Tell It Like It Is

13 September 2013 » No Comments

Technologist of the Year

Back in the day job and I’m pretty pleased with this - we’ve been awarded Runners Up in the @A_L_T Technologist of the Year award for the work I’ve been collaborating over with @audioboo at Michael Faraday over the past few months.

Recognition, a cheque for £500 (heading straight to the school tech funds…) and hopefully more collaboration with audioboo across the other South London schools in which I work.

But the real value of the work is hopefully in helping the pupils on this project with their speech and language skills. The premise was that the ‘poverty of language’ [URGH] holds back progression. It’s a horrid term, but probably holds some truth.

The educational theory behind Talk Aloud was that if you have a poverty of language, you also restrict your own personal development.

“The limits of my language mean the limits of my world.”

Or something.

But yer man Ludwig didn’t have the #edtech benefits of the modern interweb when he was theorising how the individual is defined by their vocabulary.

What the Tech Team at SE17 wanted to achieve with Talk Aloud was to allow the pupils to self-assess their communication skills using audioboo as an online platform.

What the Tech team at SE17 *really* wanted to achieve was to help grow the culture at Michael Faraday where tech tools are embedded across the complete school curriculum.

The pupils aren’t taught maths, literacy, science and ICT in isolation; tech tools are second nature when working with numbers, words or test tubes.

We’re getting there

The nominative determinism of a South London school so rich with scientific heritage wasn’t lost on some.


I like to think that the nominative determinism for Talk Aloud was that we were nominated for the award, and it was determined that we were half-decent…

Like all good scientific experiments, we needed an aim, a method, a result and a conclusion.

As explained in the *ahem* audioboo below, the aim was never to find a project in which we could shoehorn audioboo into. We wanted to address learning issues, and then see what online tools or platforms could offer a solution.

Audioboo just happened to be a brilliant fit.

The methodology involved working with Year 3 and Year 6 students. We asked each pupil to bullet-point ten ideas about their own lives, in less than ten minutes. This would form the narrative for the boos - kids are experts on their own self-identity.

We then went through the process of recording a short boo, unscripted, using the bullet points to tell the listener a little more about the lives of the pupils.

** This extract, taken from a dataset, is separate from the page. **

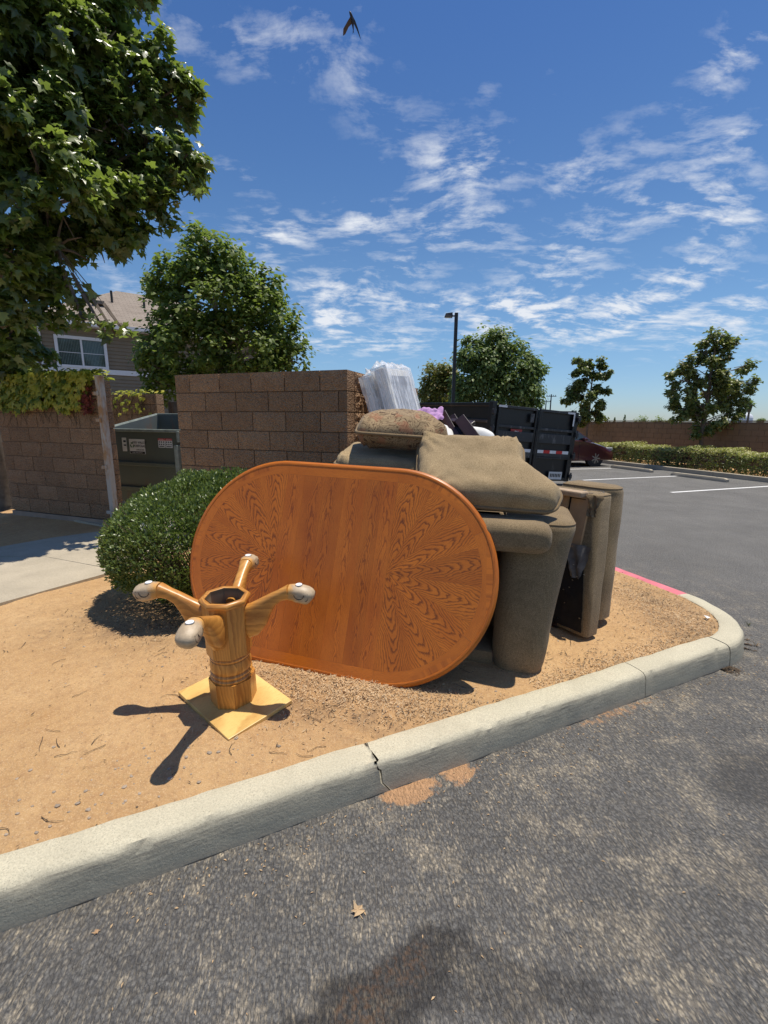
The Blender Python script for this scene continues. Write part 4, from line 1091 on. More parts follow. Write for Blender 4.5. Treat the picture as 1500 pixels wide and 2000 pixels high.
# ------------------------------------------------------------------ dump trailer
def trailer():
    # origin at left bottom of the rear gate; x across the gate, y towards the front, z up; leaning as the lot does
    t = thing('dump_trailer', 'tall black dump trailer with double rear gates and red and white tape', 'trailer', (2.00, 8.72, .46))
    gx = Vector((.915, .40, -.062)).normalized(); gz_ = Vector((.03, -.02, 1)); gy_ = gz_.cross(gx).normalized(); gz_ = gx.cross(gy_)
    t.rotation_euler = Matrix((gx, gy_, gz_)).transposed().to_euler()
    Wd, Hh, Ln = 2.12, 1.46, 4.3
    MB().box((.0, .06, Hh/2+.02), (.11, .12, Hh+.06), bev=.008).build('corner_post', M['black'], t)
    MB().box((Wd, .06, Hh/2), (.10, .12, Hh), bev=.008).build('corner_post', M['black'], t)
    for x0, x1 in ((.07, 1.03), (1.11, Wd-.07)):
        c = (x0+x1)/2; w = x1-x0
        g = MB().box((c, .03, Hh/2), (w, .03, Hh-.04)).build('gate_door', M['black'], t)
        for z, h in ((Hh-.03, .05), (Hh-.40, .05), (Hh-.58, .20), (.50, .05), (.57, .16), (.05, .07)):
            MB().box((c, -.012+.0, z), (w, .05, h if h != .2 else .19), bev=.006).build('gate_rail', M['black_worn'] if h in (.05, .20, .16) else M['black'], g)
        for x in (x0+.02, x1-.02): MB().box((x, -.02, Hh/2), (.05, .045, Hh-.1), bev=.006).build('gate_stile', M['black'], g)
    MB().tube([(1.07, -.05, .0), (1.07, -.05, Hh+.02)], .02, 8).box((1.07, -.03, Hh*.55), (.07, .06, .5), bev=.01).build('latch_bar', M['black'], t)
    for x in (-.03, Wd+.03):
        for z in (.12, .55, 1.0, 1.32):
            MB().box((x, -.03, z), (.07, .07, .09), bev=.01).tube([(x, -.05, z-.08), (x, -.05, z+.08)], .017).build('hinge', M['black_worn'], t)
    # reflective tape, alternate red and white
    for x0, n in ((1.14, 5), (.12, 5)):
        for k in range(n):
            MB().box((x0+.085+.17*k, -.040, .615), (.168, .003, .062)).build('tape_piece', M['tape_white'] if k % 2 == 0 else M['tape_red'], t)
    # white corner marks high on the gate
    for x in (.16, Wd-.2):
        MB().box((x, -.040, Hh-.03), (.2, .003, .035)).build('corner_mark', M['tape_white'], t)
    MB().box((Wd-.12, -.046, Hh-.17), (.035, .003, .24)).build('corner_mark', M['tape_white'], t)
    MB().box((.90, -.042, Hh-.20), (.10, .01, .17)).build('gate_plate', M['black_worn'], t)
    # maker's red badge
    s = MB().add([(.42, -.032, 1.02), (.70, -.032, 1.02), (.665, -.032, .80), (.45, -.032, .80), (.42, -.018, 1.02), (.70, -.018, 1.02), (.665, -.018, .80), (.45, -.018, .80)], [(0, 3, 2, 1), (4, 5, 6, 7), (0, 1, 5, 4), (1, 2, 6, 5), (2, 3, 7, 6), (3, 0, 4, 7)]).build('badge', M['sign_red'], t)
    for txt, sz, z in (('PJ', .14, .935), ('TRAILERS', .04, .835)):
        lettering(txt, sz, M['sticker'], s, (.56, -.0345, z), .001)
    pl = MB().box((1.72, -.045, .13), (.36, .006, .16)).build('licence_plate', M['sticker'], t)
    mb = MB()
    for k in range(7): mb.box((1.59+.043*k, -.0495, .135), (.025, .003, .07))
    mb.build('plate_characters', M['ink'], pl)
    MB().box((Wd/2, -.02, -.10), (Wd+.14, .12, .10), bev=.01).build('bumper', M['black_worn'], t)
    MB().box((Wd/2, .2, -.2), (Wd-.5, .1, .16)).build('rear_crossmember', M['black'], t)
    # sides and front
    for x in (0, Wd):
        MB().box((x, Ln/2+.1, Hh/2), (.03, Ln, Hh-.08)).build('side_panel', M['black'], t)
        MB().box((x, Ln/2+.1, Hh-.01), (.09, Ln, .07), bev=.008).build('side_rail', M['black'], t)
        MB().box((x+(-.03 if x == 0 else .03), Ln/2+.1, Hh-.33), (.05, Ln, .06), bev=.008).build('side_rail', M['black_worn'], t)
        for k in range(1, 7): MB().box((x+(-.03 if x == 0 else .03), .1+k*.62, Hh/2-.18), (.06, .07, Hh-.36), bev=.006).build('side_stake', M['black'], t)
    MB().box((Wd/2, Ln+.1, Hh/2), (Wd, .03, Hh-.05)).build('front_panel', M['black'], t)
    MB().box((Wd/2, Ln/2+.1, .02), (Wd-.02, Ln, .04)).build('bed_floor', M['black'], t)
    MB().box((.55, Ln/2+.4, -.14), (.1, Ln+1., .14)).build('chassis_rail', M['black'], t); MB().box((Wd-.55, Ln/2+.4, -.14), (.1, Ln+1., .14)).build('chassis_rail', M['black'], t)
    for x in (.16, Wd-.16):
        for y in (1.6, 2.45):
            z = -.11-(.0)
            w = MB().tube([(x-.1, y, -.075), (x+.1, y, -.075)], .36, 24).build('wheel', M['rubber'], t); MB().tube([(x-.105, y, -.075), (x+.105, y, -.075)], .19, 16).build('rim', M['rim'], w)
trailer()

# ------------------------------------------------------------------ lamp post, utility poles, distant things
p = at(888, 700, 25.); 
t = thing('lamp_post', 'dark square parking-lot lamp post with a single head, between the two far trees', 'lamp post', (p.x, 25., 0))
MB().box((0, 0, 3.65), (.17, .17, 7.1), bev=.01).build('pole', M['pole'], t)
MB().box((-.14, 0, 7.05), (.2, .06, .06)).build('arm', M['pole'], t)
hd = MB().add([(x, y, z) for x, y, z in [(-.62, -.14, 7.0), (-.62, .14, 7.0), (-.2, .18, 6.98), (-.2, -.18, 6.98), (-.56, -.1, 7.16), (-.56, .1, 7.16), (-.22, .14, 7.2), (-.22, -.14, 7.2)]],
              [(0, 1, 2, 3), (4, 7, 6, 5), (0, 4, 5, 1), (1, 5, 6, 2), (2, 6, 7, 3), (3, 7, 4, 0)]).build('lamp_head', M['pole'], t)
MB().box((-.41, 0, 6.975), (.32, .24, .02)).build('lens', M['lens'], hd)
for u, v, Y, lab in ((1067, 781, 135, 'shorter wooden utility pole with crossarm, left of the pair on the horizon'), (1077, 770, 118, 'taller wooden utility pole with crossarm, right of the pair on the horizon')):
    p = at(u, v, Y)
    t = thing('utility_pole', lab, 'utility pole', (p.x, Y, 0), group='utility poles on the horizon')
    MB().tube([(0, 0, 0), (0, 0, p.z)], [.2, .14], 8).build('pole', M['pole'], t)
    MB().box((0, 0, p.z-.5), (2.6, .14, .16)).build('crossarm', M['pole'], t)
    for x in (-1.1, -.4, .5, 1.1): MB().tube([(x, 0, p.z-.42), (x, 0, p.z-.15)], .07, 6).build('insulator', M['pole'], t)
# palm
p = at(1465, 790, 150); 
t = thing('palm_tree', 'small dark fan palm on the horizon beside the white dome', 'tree', (p.x, 150, 0))
MB().tube([(0, 0, 0), (.1, 0, p.z*.5), (0, 0, p.z)], [.35, .3, .28], 8).build('trunk', M['bark'], t)
mb = MB()
for k in range(46):
    d = Vector(unit(1)[0]); d.z = d.z*.9+.15; d.normalize(); L = 2.0
    sd = d.cross(Vector((0, 0, 1))).normalized()*.45; c0 = Vector((0, 0, p.z))
    tip = c0+d*L+Vector((0, 0, -.45*L*(1-abs(d.z)))); mid = c0+d*L*.55+Vector((0, 0, .05))
    mb.add([c0, mid-sd, tip, mid+sd], [(0, 1, 2, 3)])
me = mb.mesh('fronds'); a_ = me.attributes.new('tone', 'FLOAT', 'POINT'); a_.data.foreach_set('value', [.1]*len(me.vertices))
link('fronds', me, M['leaf_syc2'], t)
MB().tube([(0, 0, p.z-2.4), (0, 0, p.z-.2)], [.55, .8], 10).build('dead_frond_skirt', M['twig'], t)
# white dome
p = at(1450, 812, 220)
t = thing('dome_tank', 'white domed storage tank showing over the tan wall by the palm', 'tank', (p.x, 220, 0))
rings = []
r0 = 4.3; zt = at(1450, 805, 220).z; zb = zt-2.8
MB().tube([(0, 0, 0), (0, 0, zb)], r0, 24).build('tank_wall', M['dome'], t)
mb = MB(); prof = [(r0*math.cos(a), zb+(zt-zb)*math.sin(a)) for a in [R(x) for x in (0, 15, 30, 45, 60, 75, 88)]]
mb.loft([[(r*math.cos(k*R(15)), r*math.sin(k*R(15)), z) for k in range(24)] for r, z in prof]).build('dome_roof', M['dome'], t, sm=50)
for u, v, rr, lab in ((1201, 815, .45, 'thin dark cypress tip over the tan wall, the shorter of two'), (1221, 810, .55, 'thin dark cypress tip over the tan wall, the taller of two')):
    p = at(u, v, 100)
    t = thing('cypress_tree', lab, 'tree', (p.x, 100, 0), group='cypresses on the horizon')
    MB().tube([(0, 0, 0), (0, 0, p.z*.4)], .12, 6).build('trunk', M['bark'], t)
    n = 500; h = rng.uniform(0, 1, n); P = unit(n)*rr*((1-h)**.7*.9+.06)[:, None]; P[:, 2] = .4+h*(p.z-.4)
    o = link('crown', leaf_mesh('crown', P, unit(n), np.full(n, .22), np.full(n, .05), 'quad'), M['leaf_syc2'], t); o['kind'] = 'stuff'
for (u, v, rp, Y, lab) in ((1255, 823, 14, 85, 'low rounded green tree mass over the wall, left end'), (1283, 823, 12, 90, 'low rounded green tree just right of the other over the wall'), (1305, 824, 6, 80, 'tiny green treetop over the wall beside the bronze pear'), (1486, 822, 6, 95, 'tiny dark treetop over the wall right of the palm')):
    p = at(u, v, Y); r = rp*Y/870
    tree('distant_tree', lab, (p.x, Y, 0), (p.x, Y, 1.6), [(p.x, Y, p.z, r*.7), (p.x-r*.5, Y, p.z-.2, r*.5), (p.x+r*.5, Y, p.z-.2, r*.5)], 700, .3, 'quad', M['leaf_syc2'], M['bark'], .1, .25, 10, .2, group='distant trees over the wall')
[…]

“My name is Charlie, I like Millwall, McDonalds and…”

Um

Which is more or less what we expected. Some initial boos were OUTSTANDING - which made phase two slightly tricky…

This is where the teaching took over. A detailed literacy programme then followed, with each pupil being given guidance on how they can improve the structure, delivery and language in their recordings. Year 3 looked at adjectives; Year 6 were encouraged to explore connectives.

The recording process was then completed with an unscripted second recording of each pupil being made. The three-minute audioboo time limit was pushed to the limit on almost every recording. The results were inspiring, and ultimately measurable in terms of educational improvement.

Ten out of ten.

We then celebrated the project with a presentation - posh cake, fizzy pop and the visit of some local politicians and press.

It all worked.

Recognition from the Association of Learning Technology will hopefully allow the model to be rolled out elsewhere. Feedback has certainly been positive at the #altc2013 conference in Nottingham this week.



And so what next?

We’re not entirely sure, but we are convinced that the belief in developing a culture of #edtech awareness across the entire curriculum is the solution. Teaching staff have been great in realising that to fear the tech is to stand still, both in the development of the pupils and their own professional careers.

Oh - and audioboo are absolutely ACE.